[Records with scene code]
"""

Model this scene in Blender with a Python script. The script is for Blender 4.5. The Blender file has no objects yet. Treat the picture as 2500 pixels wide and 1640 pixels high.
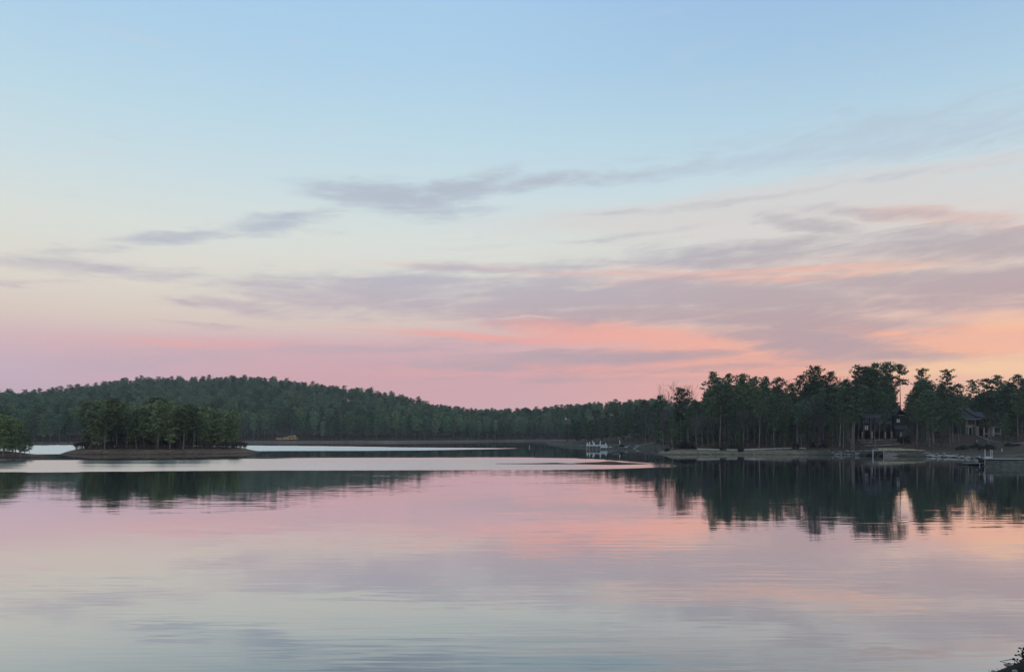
import bpy, math, random
from mathutils import Vector, Matrix
import numpy as np

# ------------------------------------------------------------------ camera
S = bpy.context.scene
C = S.collection
F, CX, HY, CAMZ = 1820.0, 1250.0, 1059.4, 6.0      # focal length / centre / horizon of the 2500 px wide photograph, eye height (m)
cam_d = bpy.data.cameras.new('camera')
cam = bpy.data.objects.new('camera', cam_d); C.objects.link(cam)
cam.location = (0, 0, CAMZ); cam.rotation_euler = (math.radians(90), 0, 0)
cam_d.sensor_width = 36; cam_d.lens = F / 2500 * 36
cam_d.shift_y = (HY - 820) / 2500
cam_d.clip_start = 0.1; cam_d.clip_end = 20000
S.camera = cam
def X_(px, Y): return (px - CX) / F * Y
def Z_(py, Y): return CAMZ + (HY - py) / F * Y
def Yw(py): return F * CAMZ / (py - HY)             # distance of a point of the water surface

def lin(r, g, b):
    f = lambda c: (c / 255 / 12.92) if c / 255 <= 0.04045 else ((c / 255 + 0.055) / 1.055) ** 2.4
    return (f(r), f(g), f(b), 1)

# ------------------------------------------------------------------ node helper
class G:
    def __init__(s, nt): s.nt = nt
    def n(s, t, **k):
        nd = s.nt.nodes.new(t)
        for a, b in k.items(): setattr(nd, a, b)
        return nd
    def put(s, inp, v):
        if isinstance(v, bpy.types.NodeSocket): s.nt.links.new(v, inp)
        elif v is not None: inp.default_value = v
    def m(s, op, a, b=None, c=None, clamp=False):
        nd = s.n('ShaderNodeMath', operation=op, use_clamp=clamp)
        for i, v in enumerate((a, b, c)): s.put(nd.inputs[i], v)
        return nd.outputs[0]
    def v(s, op, a, b=None, scale=None):
        nd = s.n('ShaderNodeVectorMath', operation=op)
        s.put(nd.inputs[0], a)
        if b is not None: s.put(nd.inputs[1], b)
        if scale is not None: s.put(nd.inputs['Scale'], scale)
        return nd.outputs[1] if op in ('DOT_PRODUCT', 'LENGTH') else nd.outputs[0]
    def comb(s, x, y, z):
        nd = s.n('ShaderNodeCombineXYZ')
        for i, q in enumerate((x, y, z)): s.put(nd.inputs[i], q)
        return nd.outputs[0]
    def sep(s, a):
        nd = s.n('ShaderNodeSeparateXYZ'); s.put(nd.inputs[0], a); return nd.outputs
    def ss(s, x, lo, hi, a=0.0, b=1.0, kind='SMOOTHSTEP'):
        nd = s.n('ShaderNodeMapRange', interpolation_type=kind)
        for i, q in enumerate((x, lo, hi, a, b)): s.put(nd.inputs[i], q)
        return nd.outputs[0]
    def mix(s, f, a, b, blend='MIX'):
        nd = s.n('ShaderNodeMix', data_type='RGBA', blend_type=blend)
        s.put(nd.inputs[0], f); s.put(nd.inputs[6], a); s.put(nd.inputs[7], b)
        return nd.outputs[2]
    def noise(s, vec, scale=1.0, detail=3.0, rough=0.5, dist=0.0, col=False):
        nd = s.n('ShaderNodeTexNoise', noise_dimensions='3D')
        s.put(nd.inputs['Vector'], vec); nd.inputs['Scale'].default_value = scale
        nd.inputs['Detail'].default_value = detail; nd.inputs['Roughness'].default_value = rough
        nd.inputs['Distortion'].default_value = dist
        return nd.outputs[1 if col else 0]
    def ramp(s, fac, stops, interp='LINEAR'):
        nd = s.n('ShaderNodeValToRGB'); r = nd.color_ramp; r.interpolation = interp
        while len(r.elements) > 1: r.elements.remove(r.elements[-1])
        r.elements[0].position, r.elements[0].color = stops[0]
        for p, c in stops[1:]:
            e = r.elements.new(p); e.color = c
        s.put(nd.inputs[0], fac); return nd.outputs[0]
    def curve(s, x, pts, lo, hi, top):            # piecewise curve of world x -> value
        u = s.ss(x, lo, hi, kind='LINEAR')
        nd = s.n('ShaderNodeFloatCurve'); c = nd.mapping.curves[0]
        pts = [((p - lo) / (hi - lo), q / top) for p, q in pts]
        c.points[0].location = pts[0]; c.points[1].location = pts[-1]
        for p in pts[1:-1]: c.points.new(*p)
        nd.mapping.update(); s.put(nd.inputs['Value'], u)
        return s.m('MULTIPLY', nd.outputs[0], top)

# ------------------------------------------------------------------ sky
SUN_AZ, SUN_EL = math.radians(52), math.radians(2.0)
W = bpy.data.worlds.new('World'); S.world = W; W.use_nodes = True
W.cycles.sampling_method = 'MANUAL'; W.cycles.sample_map_resolution = 512
W.node_tree.nodes.clear(); g = G(W.node_tree)
tc = g.n('ShaderNodeTexCoord').outputs['Generated']
dx, dy, dz = g.sep(tc)
az = g.m('ARCTAN2', dx, dy); el = g.m('ARCSINE', dz)
def sky_at(px, py):                                 # photograph direction -> azimuth, elevation
    a = math.atan((px - CX) / F)
    return a, math.atan((HY - py) / F * math.cos(a))
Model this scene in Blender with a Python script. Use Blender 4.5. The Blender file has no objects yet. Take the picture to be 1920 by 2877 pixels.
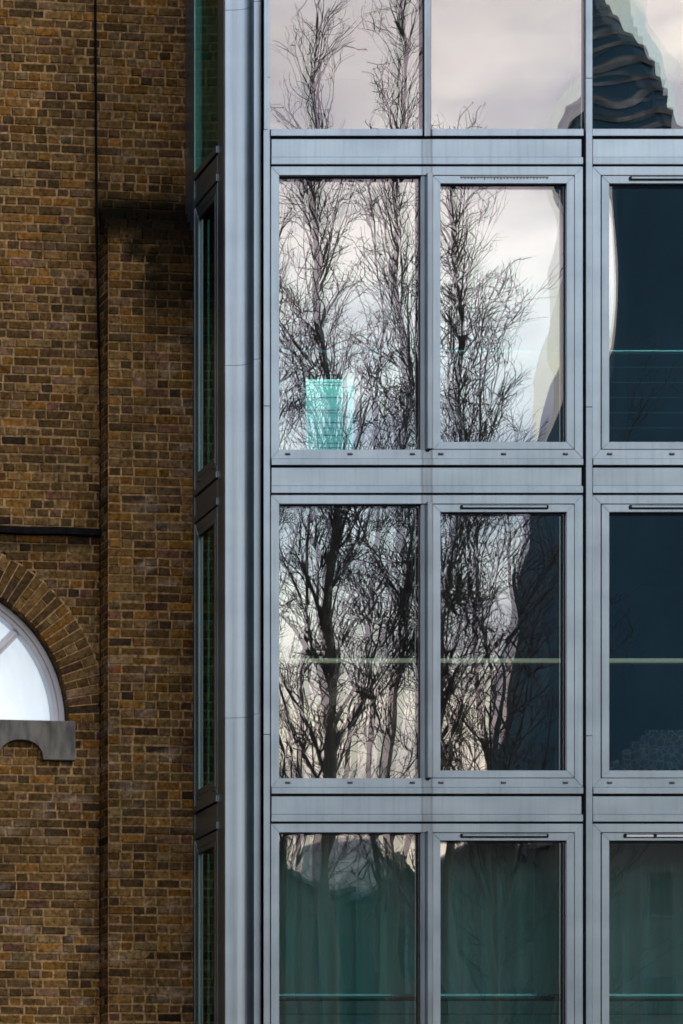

"""

**Work to complete:**
Transcribe every line from the records above without alteration, and leave out the images.

**Task solution:**
Model this scene in Blender with a Python script. The script is for Blender 4.5. The Blender file has no objects yet. Treat the picture as 2500 pixels wide and 1640 pixels high.
import bpy, math, random
from mathutils import Vector, Matrix
import numpy as np

# ------------------------------------------------------------------ camera
S = bpy.context.scene
C = S.collection
F, CX, HY, CAMZ = 1820.0, 1250.0, 1059.4, 6.0      # focal length / centre / horizon of the 2500 px wide photograph, eye height (m)
cam_d = bpy.data.cameras.new('camera')
cam = bpy.data.objects.new('camera', cam_d); C.objects.link(cam)
cam.location = (0, 0, CAMZ); cam.rotation_euler = (math.radians(90), 0, 0)
cam_d.sensor_width = 36; cam_d.lens = F / 2500 * 36
cam_d.shift_y = (HY - 820) / 2500
cam_d.clip_start = 0.1; cam_d.clip_end = 20000
S.camera = cam
def X_(px, Y): return (px - CX) / F * Y
def Z_(py, Y): return CAMZ + (HY - py) / F * Y
def Yw(py): return F * CAMZ / (py - HY)             # distance of a point of the water surface

def lin(r, g, b):
    f = lambda c: (c / 255 / 12.92) if c / 255 <= 0.04045 else ((c / 255 + 0.055) / 1.055) ** 2.4
    return (f(r), f(g), f(b), 1)

# ------------------------------------------------------------------ node helper
class G:
    def __init__(s, nt): s.nt = nt
    def n(s, t, **k):
        nd = s.nt.nodes.new(t)
        for a, b in k.items(): setattr(nd, a, b)
        return nd
    def put(s, inp, v):
        if isinstance(v, bpy.types.NodeSocket): s.nt.links.new(v, inp)
        elif v is not None: inp.default_value = v
    def m(s, op, a, b=None, c=None, clamp=False):
        nd = s.n('ShaderNodeMath', operation=op, use_clamp=clamp)
        for i, v in enumerate((a, b, c)): s.put(nd.inputs[i], v)
        return nd.outputs[0]
    def v(s, op, a, b=None, scale=None):
        nd = s.n('ShaderNodeVectorMath', operation=op)
        s.put(nd.inputs[0], a)
        if b is not None: s.put(nd.inputs[1], b)
        if scale is not None: s.put(nd.inputs['Scale'], scale)
        return nd.outputs[1] if op in ('DOT_PRODUCT', 'LENGTH') else nd.outputs[0]
    def comb(s, x, y, z):
        nd = s.n('ShaderNodeCombineXYZ')
        for i, q in enumerate((x, y, z)): s.put(nd.inputs[i], q)
        return nd.outputs[0]
    def sep(s, a):
        nd = s.n('ShaderNodeSeparateXYZ'); s.put(nd.inputs[0], a); return nd.outputs
    def ss(s, x, lo, hi, a=0.0, b=1.0, kind='SMOOTHSTEP'):
        nd = s.n('ShaderNodeMapRange', interpolation_type=kind)
        for i, q in enumerate((x, lo, hi, a, b)): s.put(nd.inputs[i], q)
        return nd.outputs[0]
    def mix(s, f, a, b, blend='MIX'):
        nd = s.n('ShaderNodeMix', data_type='RGBA', blend_type=blend)
        s.put(nd.inputs[0], f); s.put(nd.inputs[6], a); s.put(nd.inputs[7], b)
        return nd.outputs[2]
    def noise(s, vec, scale=1.0, detail=3.0, rough=0.5, dist=0.0, col=False):
        nd = s.n('ShaderNodeTexNoise', noise_dimensions='3D')
        s.put(nd.inputs['Vector'], vec); nd.inputs['Scale'].default_value = scale
        nd.inputs['Detail'].default_value = detail; nd.inputs['Roughness'].default_value = rough
        nd.inputs['Distortion'].default_value = dist
        return nd.outputs[1 if col else 0]
    def ramp(s, fac, stops, interp='LINEAR'):
        nd = s.n('ShaderNodeValToRGB'); r = nd.color_ramp; r.interpolation = interp
        while len(r.elements) > 1: r.elements.remove(r.elements[-1])
        r.elements[0].position, r.elements[0].color = stops[0]
        for p, c in stops[1:]:
            e = r.elements.new(p); e.color = c
        s.put(nd.inputs[0], fac); return nd.outputs[0]
    def curve(s, x, pts, lo, hi, top):            # piecewise curve of world x -> value
        u = s.ss(x, lo, hi, kind='LINEAR')
        nd = s.n('ShaderNodeFloatCurve'); c = nd.mapping.curves[0]
        pts = [((p - lo) / (hi - lo), q / top) for p, q in pts]
        c.points[0].location = pts[0]; c.points[1].location = pts[-1]
        for p in pts[1:-1]: c.points.new(*p)
        nd.mapping.update(); s.put(nd.inputs['Value'], u)
        return s.m('MULTIPLY', nd.outputs[0], top)

# ------------------------------------------------------------------ sky
SUN_AZ, SUN_EL = math.radians(52), math.radians(2.0)
W = bpy.data.worlds.new('World'); S.world = W; W.use_nodes = True
W.cycles.sampling_method = 'MANUAL'; W.cycles.sample_map_resolution = 512
W.node_tree.nodes.clear(); g = G(W.node_tree)
tc = g.n('ShaderNodeTexCoord').outputs['Generated']
dx, dy, dz = g.sep(tc)
az = g.m('ARCTAN2', dx, dy); el = g.m('ARCSINE', dz)
def sky_at(px, py):                                 # photograph direction -> azimuth, elevation
    a = math.atan((px - CX) / F)
    return a, math.atan((HY - py) / F * math.cos(a))
Model this scene in Blender with a Python script. Use Blender 4.5. The Blender file has no objects yet. Take the picture to be 1920 by 2877 pixels.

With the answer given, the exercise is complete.